Ces frappes visent, selon le Pentagone, à affaiblir AQPA et à empêcher le groupe, qui est par exemple à l’origine de l’attaque contre Charlie Hebdo, de mener des attentats à l’étranger. Mais les pertes civiles éventuelles que des opérations de large ampleur risquent de provoquer exaspèrent la population, et pourraient renforcer, par contrecoup, les recrutements d’AQPA. 

« Illusoire »

« Les Etats-Unis croient pouvoir se débarrasser de ce problème par les armes, mais c’est illusoire, estime Elizabeth Kendall, spécialiste du Yémen au Pembroke College à l’université d’Oxford. Ces frappes peuvent être utiles, mais elles doivent être plus prudentes : il est très difficile de faire la part des militants d’AQPA au sein des tribus. » Certaines frappes ont visé des zones habitées, notamment une usine de briques dans la province de Chabwa, vendredi.

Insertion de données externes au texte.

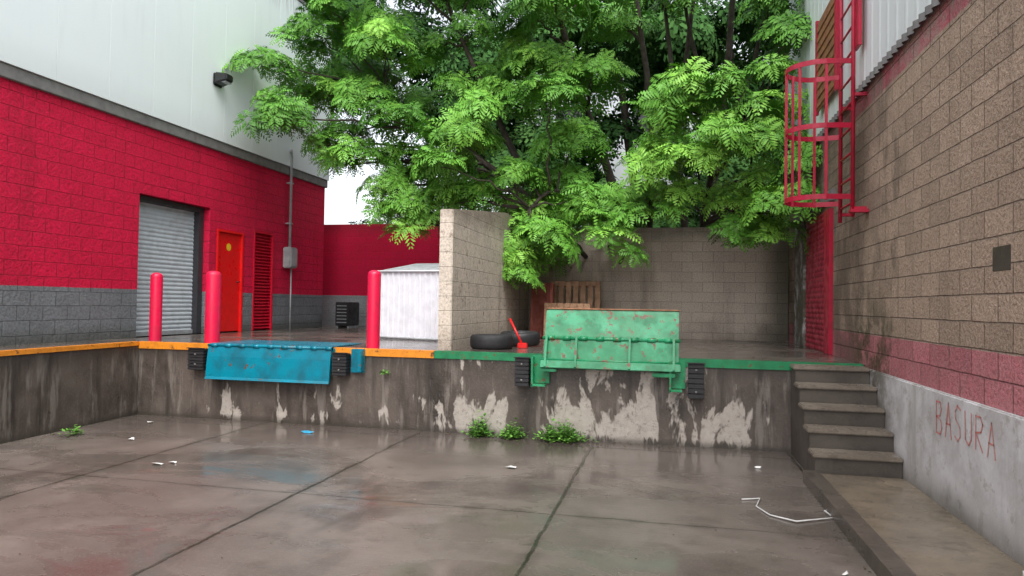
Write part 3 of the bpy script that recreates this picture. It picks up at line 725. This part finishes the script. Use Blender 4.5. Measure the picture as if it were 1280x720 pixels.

La Maison Blanche envisage actuellement de donner plus de latitude au Pentagone pour ordonner des opérations antiterroristes hors des zones de guerre où les Etats-Unis sont officiellement engagés (Afghanistan, Irak, Syrie). Le secrétaire à la défense, James Mattis, a présenté le 27 janvier au président Trump une série d’options pour intensifier également la lutte contre l’organisation Etat islamique.

L’administration Obama, qui avait donné une ampleur inédite à ce programme de frappes aériennes, l’avait également formalisé par une série de directives en 2013, en partie rendues publiques et renforcées par un décret présidentiel en 2016. La Maison Blanche avait suscité la frustration de militaires en centralisant ces décisions, qui suivaient, à leurs yeux, un processus trop lent.

AQPA a renforcé ses positions au Yémen à la faveur de la guerre menée depuis mars 2015 par une coalition dirigée par l’Arabie saoudite contre les rebelles houthistes et leurs alliés fidèles à l’ex-président yéménite Ali Abdallah Saleh. Les Etats-Unis soutiennent la coalition en matière logistique et de renseignement, mais ont retiré leurs conseillers permanents du pays. Leurs forces spéciales collaborent avec leurs homologues émiraties, qui concentrent leurs actions contre AQPA dans le Sud.

Des Américains ont ainsi assisté les Emiratis lors de la reprise du port de Moukalla à AQPA, en avril 2016. Dimanche, le site d’information émirati 24.ae affirmait que des marines participaient à l’entraînement de combattants yéménites contre Al-Qaida.

Jeu local d’alliances complexes

Ces opérations engagent les Etats-Unis plus avant dans un jeu local d’alliances complexes. Ainsi, la principale figure tuée dans le raid américain de janvier, Abdelraouf Al-Dhahab, présentée par Washington comme un haut dirigeant opérationnel d’Al-Qaida, était un chef tribal allié aux forces du président Hadi, soutenu par l’Arabie saoudite. Mais une partie de la famille d’Abdelraouf Al-Dhahab est apparentée au prédicateur américano-yéménite d’AQPA, Anouar Al-Aoulaki, tué dans une frappe de drone américaine en 2011.

Lundi, le fils d’une figure politique de la province d’Abyane ayant entretenu des liens avec AQPA comme avec le mouvement séparatiste sudiste, Tarik Al-Fadli, aurait également été tué dans une frappe américaine, selon plusieurs médias yéménites. AQPA combat toutes les forces en présence au Yémen, mais principalement la rébellion houthiste, dans la province de Baïda. Les Etats-Unis ont inscrit en 2016 le gouverneur de Baïda sur leur liste des « terroristes mondiaux expressément désignés ».